Rev. Bob Beech
( — 2008)

 

As remembered by Ira Grupper

[Read at Memorial Service for Rev. Bob Beech, April. 12, 2008 in Bovey, Minnesota ]

Tribute to Bob Beech
Ira Grupper

Bob and I first met during the Civil Rights Movement of the 1960's. Bob was at that time the head of the Delta Ministry of the National Council of Churches, in Hattiesburg, Mississippi. Bob and his family lived in a white neighborhood, a courageous act even for a white civil rights activist.

I had moved down to Hattiesburg to join the staff of COFO, an umbrella group of civil rights organizations in Mississippi, and then to work with the MFDP, the Mississippi Freedom Democratic Party. African Americans were not allowed to join the Democratic Party, so the MFDP was formed. I had moved to Hattiesburg from Georgia, where I had been on the staff of SNCC, the Student Nonviolent Coordinating Committee — the nonviolent "marines" of the Movement.

We sat down many times to talk, and I told Bob my parents came from Orthodox Jewish stock — what y'all call holy rollers — tho I was no longer ritually observant.

Then I hit him with the following: "I used to hate Christians, particularly Catholics, because so few spoke up during the Holocaust, when Hitler was putting my people in the gas ovens." Bob responded: "I'm sure glad I'm not a Catholic."

We discussed theology, I a jackleg religionist and Bob out of Harvard Divinity School. I had the nerve to argue with him about Thomas Aquinas's Summa Theolgica and Summa Contra Tyrannus.

He asked me what my view of religion was, and I remember quoting Yip Harburg, who had written the words for The Wizard of Oz, and the song "Brother Can You Spare a Dime?":

Where Bishop Patrick crossed the street
An X now marks the spot.
The light of God was with him...
But the traffic light was not.

I grew closer to Bob. He personified, and gave me a real understanding, of true Christian love.

One day Bob and I were called out to Vernon Dahmer's farm. Mr. Dahmer was an exceptional individual. He was an African American, living in Mississippi, who was quite wealthy. As president of the local NAACP he had gone on the radio to urge Blacks to register to vote, and offered to personally pay the poll tax of anyone wanting to register. The poll tax was a way of keeping African Americans off the voting rolls.
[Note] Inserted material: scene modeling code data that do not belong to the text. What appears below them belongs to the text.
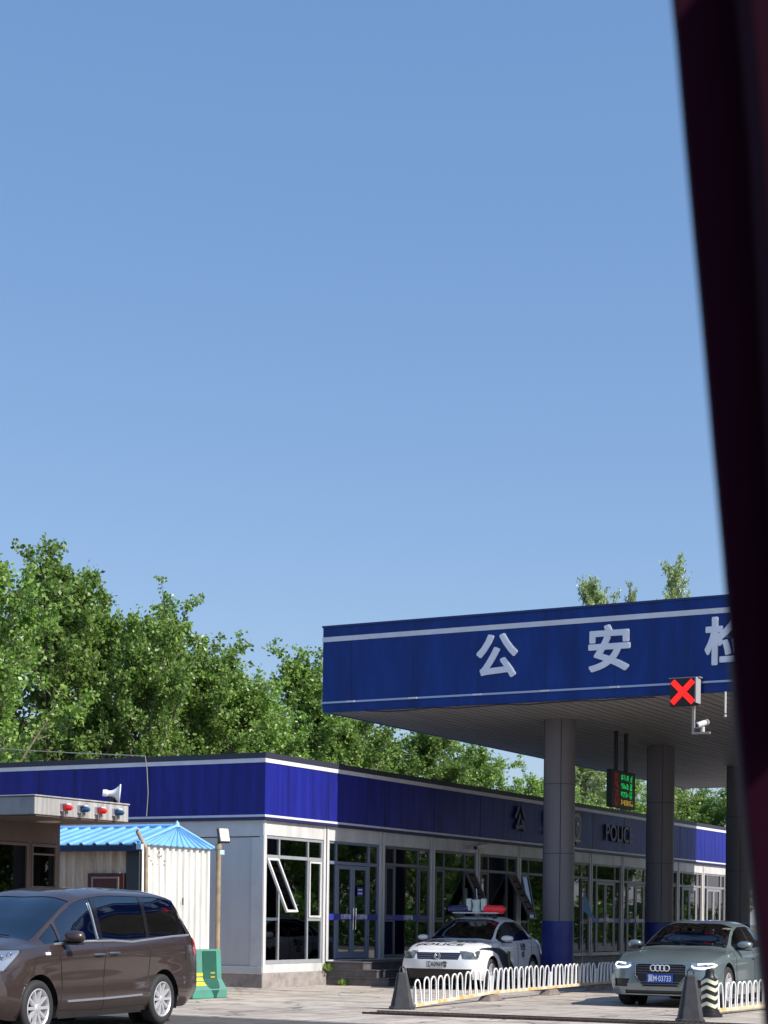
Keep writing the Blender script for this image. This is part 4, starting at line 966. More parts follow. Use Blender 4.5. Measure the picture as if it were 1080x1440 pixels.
for s in (1, -1):
    van['line']('belt_trim', [(-.36, 1.10), (-1.0, 1.13), (-1.75, 1.135), (-2.2, 1.115), (-2.6, 1.14), (-3.3, 1.18), (-3.86, 1.20)], s, .017, CHR2, out=.004)
    van['line']('side_moulding', [(-.60, .40), (-1.5, .405), (-2.42, .42)], s, .017, CHR2, out=.002)
    van['line']('sill_line', [(-.44, .30), (-1.5, .275), (-2.55, .30)], s, .005, SEAM)
    van['line']('pillar_strip', [(-1.40, 1.16), (-1.38, 1.62)], s, .010, CHR2)
    p = van['hy'](-.16, .99, s)
    if p: u = MB(); u.box(p.x + .05, p.x - .06, p.y - .01 * s, p.y + .012 * s, p.z - .018, p.z + .018); u.build('side_repeater', STRIPE, van['t'], bevel=.005)
    p = van['hy'](-.28, 1.03, s)
for s in (1, -1):
    van['line']('lamp_edge', [(.29, 1.035), (.46, .92), (.64, .805)], s, .011, BLACK, out=.003)
    van['line']('lamp_edge', [(.29, 1.035), (.50, 1.03), (.62, 1.02)], s, .008, BLACK, out=.003)
    for x_, z_, r0 in ((.47, .975, .045), (.60, .93, .055)):
        h = van['hy'](x_, z_, s)
        if h:
            u = MB(); M_ = Matrix.Translation(h + Vector((0, s * .004, 0))) @ Matrix.Rotation(R(-75 * s), 4, 'X') @ Matrix.Rotation(R(0), 4, 'Y'); u.lathe([(r0, -.01), (r0, .012), (r0 * .8, .016), (r0 * .7, .006), (0, .002)], M_, 20); u.build('lamp_ring', CHROME, van['t'], smooth=True)
            u = MB(); u.lathe([(0, .012), (r0 * .62, .008), (r0 * .66, .004)], M_, 20); u.build('projector_lens', mat('dark_lens', (.04, .05, .07), .05, coat=1), van['t'], smooth=True)
u = MB()
for z in (.62, .67, .72, .77, .82):
    pa = [van['hx'](y, z) for y in np.linspace(-.44, .44, 15)]; pa = [q + Vector((.004, 0, 0)) for q in pa if q]
    u = MB(); u.tube(pa, .010, 6); u.build('grille_bar', CHROME, van['t'], smooth=True)

# ---- white police sedan
PW = mat('white_car_paint', (.78, .79, .80), .28, coat=.8)
NAVY = mat('navy_livery', (.006, .008, .035), .45, spec=.3)
def pol_front(y, z):
    if y > .47 + (.78 - z) * .5 and .63 + max(0, .62 - y) * .2 < z < .80: return 'headlight'
    if y <= .45 + (z - .62) * .3 and .625 < z < .768: return 'grille'
    if y < .72 and .19 < z < .43: return 'air_intake'
UP = tab((.62, .835), (.45, .86), (.1, .875), (-.35, .865), (-.7, .80), (-1.15, .58), (-1.55, .2)); LO = tab((.62, .815), (.45, .825), (.1, .81), (-.3, .72), (-.5, .55), (-.7, .36), (-.82, .2))
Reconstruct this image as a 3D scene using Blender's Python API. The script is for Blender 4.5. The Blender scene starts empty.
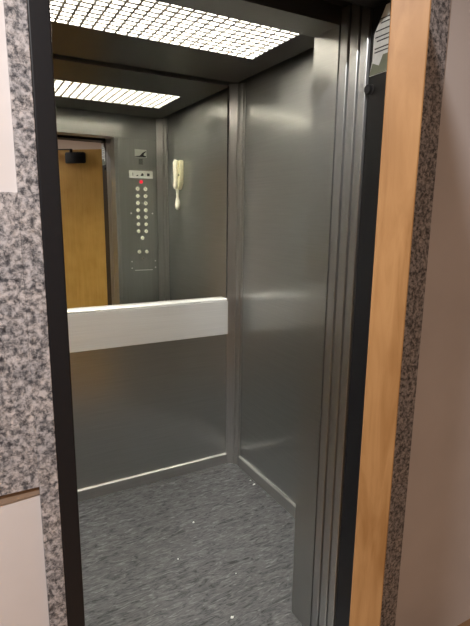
import bpy, bmesh, math, random
from mathutils import Vector, Matrix
random.seed(4)
sc = bpy.context.scene
COL = sc.collection

# ------------------------------------------------------------------ sizes (metres)
W, D, F = 1.362, 2.449, 1.305        # right cabin wall, back cabin wall, inner face of cabin front
LW = -0.20                           # left cabin wall
H = 2.187                            # cabin ceiling
OX0, OX1 = 0.1605, 0.988              # clear opening
LY = 0.955                           # painted landing wall face
GY = 0.945                           # granite face
SOF = 2.035                          # underside of the opening head

# ------------------------------------------------------------------ helpers
def box(bm, x0, x1, y0, y1, z0, z1, bev=0.0, seg=2):
    r = bmesh.ops.create_cube(bm, size=1.0)
    vs = r['verts']
    bmesh.ops.scale(bm, vec=(x1-x0, y1-y0, z1-z0), verts=vs)
    bmesh.ops.translate(bm, vec=((x0+x1)/2, (y0+y1)/2, (z0+z1)/2), verts=vs)
    if bev > 0:
        es = list({e for v in vs for e in v.link_edges})
        bmesh.ops.bevel(bm, geom=es, offset=bev, segments=seg, affect='EDGES', profile=0.5)
    return bm

def prism(bm, pts, axis, a, b):
    """extrude a 2-D outline along an axis from a to b"""
    def P(u, v, w):
        return {'z': (u, v, w), 'x': (w, u, v), 'y': (u, w, v)}[axis]
    lo = [bm.verts.new(P(u, v, a)) for u, v in pts]
    hi = [bm.verts.new(P(u, v, b)) for u, v in pts]
    n = len(pts)
    bm.faces.new(lo); bm.faces.new(hi)
    for i in range(n):
        bm.faces.new((lo[i], lo[(i+1) % n], hi[(i+1) % n], hi[i]))
    bmesh.ops.recalc_face_normals(bm, faces=bm.faces)
    return bm

def cyl(bm, c, r, l, axis='y', r2=None, seg=24):
    m = {'x': Matrix.Rotation(math.pi/2, 4, 'Y'), 'y': Matrix.Rotation(-math.pi/2, 4, 'X'), 'z': Matrix()}[axis]
    bmesh.ops.create_cone(bm, cap_ends=True, segments=seg, radius1=r, radius2=r if r2 is None else r2, depth=l,
                          matrix=Matrix.Translation(c) @ m)
    return bm

def tube(bm, pts, radii, seg=12):
    pts = [Vector(p) for p in pts]
    rings = []
    for i, p in enumerate(pts):
        t = (pts[min(i+1, len(pts)-1)] - pts[max(i-1, 0)]).normalized()
        a = t.orthogonal().normalized() if abs(t.z) < .9 else Vector((1, 0, 0)).cross(t).normalized()
        b = t.cross(a).normalized()
        r = radii[i] if isinstance(radii, (list, tuple)) else radii
        rx, ry = r if isinstance(r, (list, tuple)) else (r, r)
        rings.append([bm.verts.new(p + a*math.cos(2*math.pi*k/seg)*rx + b*math.sin(2*math.pi*k/seg)*ry) for k in range(seg)])
    for A, B in zip(rings, rings[1:]):
        for k in range(seg):
            bm.faces.new((A[k], A[(k+1) % seg], B[(k+1) % seg], B[k]))
    bm.faces.new(rings[0]); bm.faces.new(rings[-1])
    bmesh.ops.recalc_face_normals(bm, faces=bm.faces)
    return bm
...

Mr. Dahmer showed us a sign the Ku Klux Klan had nailed to a tree near his house the night before. It was a recruiting poster for the Klan. Why such a recruiting poster would be used as a death threat I will never understand, but it was.

Six months later Vernon Dahmer was dead. The Klan had surrounded his house one night and hurled a Molotov cocktail into the house, setting it ablaze. When Mr. Dahmer, his wife and daughter tried to escape, the Klan opened up with rifle fire. Mr. Dahmer grabbed his piece, and returned fire — and the Klan fled.

Mr. Dahmer's wife got out safely; his daughter was burned badly, but survived. Vernon Dahmer was burned so badly, and had inhaled so much smoke, that he died two days later. My older daughter is named after him.

Bob gave me the KKK sign for safekeeping. I kept it for over three decades, and then, in the 1990'a, with Bob's approval, I donated it to the Civil Rights Collection at the University of Southern Mississippi, in Hattiesburg, where it now resides.

Havdalah, or separation, is the ceremony marking the end of Shabbat, the Jewish Sabbath. During the ceremony a braided candle and a spice box are passed between the celebrants. Inhaling the sweet spices is symbolically separating Shabbat from the coming week.

Today is Shabbat, the Sabbath. Today is the day I separate the Bob I knew in the past from the cherished memory I will carry into next week, and for the rest of my days.

I loved Bob Beech. Honor to his memory, and Power to the People.